The food pantry at Matt Talbot kept their head above water. It was the first time the mother and son had to use the nonprofit's pantry since being accepted into its housing program about a year ago.
“They provided us with three really big bags of chicken that were the best chicken I've ever eaten. So tasty,” Craig said.
Through the first few weeks of November, Talbot saw a 500% increase in food pantry use compared to the same time period last year, according to spokesperson Alynn Sampson. Additionally, the number of people eating dinner at the kitchen jumped by 34% percent this year and people eating lunch rose by 24% in early November.
Despite all of the day-to-day challenges of raising a son, Craig has found a caring group of friends.
“But I am very blessed to have found the help that I found,” she said. “I worked my butt off for it, but I have a good team of people behind me that really makes sure that we're okay.”
SNAP’s back, but changing
After a federal court ordered the Trump Administration to make emergency SNAP payments, the benefits card for Craig’s son populated with $200, about two-thirds of his normal allocation.
That payment made a difference, Craig said.
“I was so relieved when I called my card, finally, and heard that there was money on it,” Craig said.
She didn’t wait around.
“I was straight at the grocery store, like instantly,” Craig said. “It felt good to know that that came back on.”
She is thankful Congress pushed through a budget to fund SNAP and hopes food security will be a priority moving forward, but Craig said vulnerable families were being targeted during the shutdown. She shared a message about food assistance to policymakers.
“Don't do it for the parents. Do it for kids that don't have a voice, don't have a say in the matter,” Craig said. “It is about them. It is about building our future generation, and they need that money. They just they do.”
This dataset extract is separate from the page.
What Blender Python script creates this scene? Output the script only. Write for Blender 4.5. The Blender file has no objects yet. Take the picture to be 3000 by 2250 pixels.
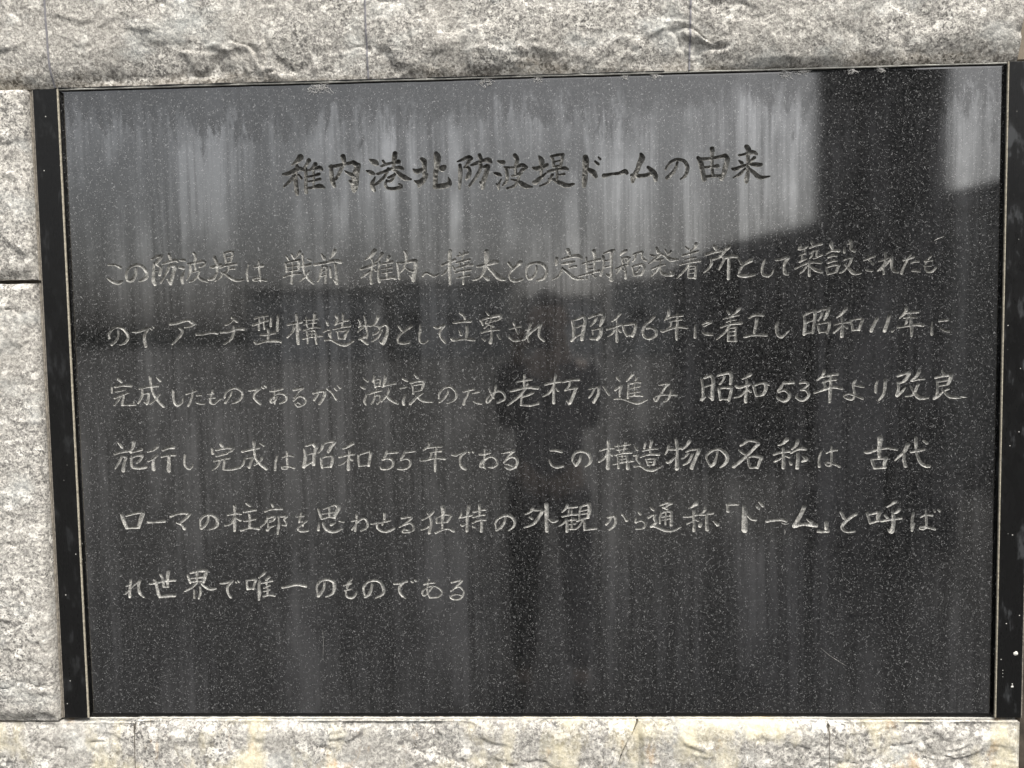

Craig’s Congressman, 1st District Representative Mike Flood, didn’t provide an interview or a statement for this story.
A U.S. Department of Agriculture spokesperson said, “USDA is committed to preserving the integrity of our programs and respecting the generosity of American taxpayers.”
Nebraska’s Department of Health and Human Services passes down the federal food assistance payments. Craig fears DHHS will be forced to allocate less money to people on SNAP, due to a changing cost structure.
Under new rules passed in the One Big Beautiful Bill Act, the costs of managing SNAP will shift from a 50/50 share, to a 25/75 model.
“As addressed in the September 4th memo to states, 25/75 refers to 25% federal and 75% state funding for administrative costs,” the USDA spokesperson said in an email. “As additional implementation guidance to states is made available, it will be added to the FNS (Food and Nutrition Service) website at: www.fns.usda.gov/obbb.”
Nebraska DHHS spokesperson Collin Spilinek said in an email, “the Department also does not expect to shoulder more of the costs for SNAP payments.” The state is one of the few which currently sit under the threshold of a 6% payment error rate.
“Beginning in Fiscal Year 2028, states may also begin incurring additional fiscal responsibility for SNAP benefit allotments if quality control rates exceed program thresholds (6% error rate),” the USDA spokesperson said.
Despite the stress of the 43-day Congressional gridlock and pending changes to SNAP, Craig said the Lincoln community stepped up with food resources during a difficult time.
“It's not that way in a lot of places,” Craig said, “so we do have a pretty good food network here.”
And the day before Thanksgiving, her son got the other 35% of his November SNAP payment.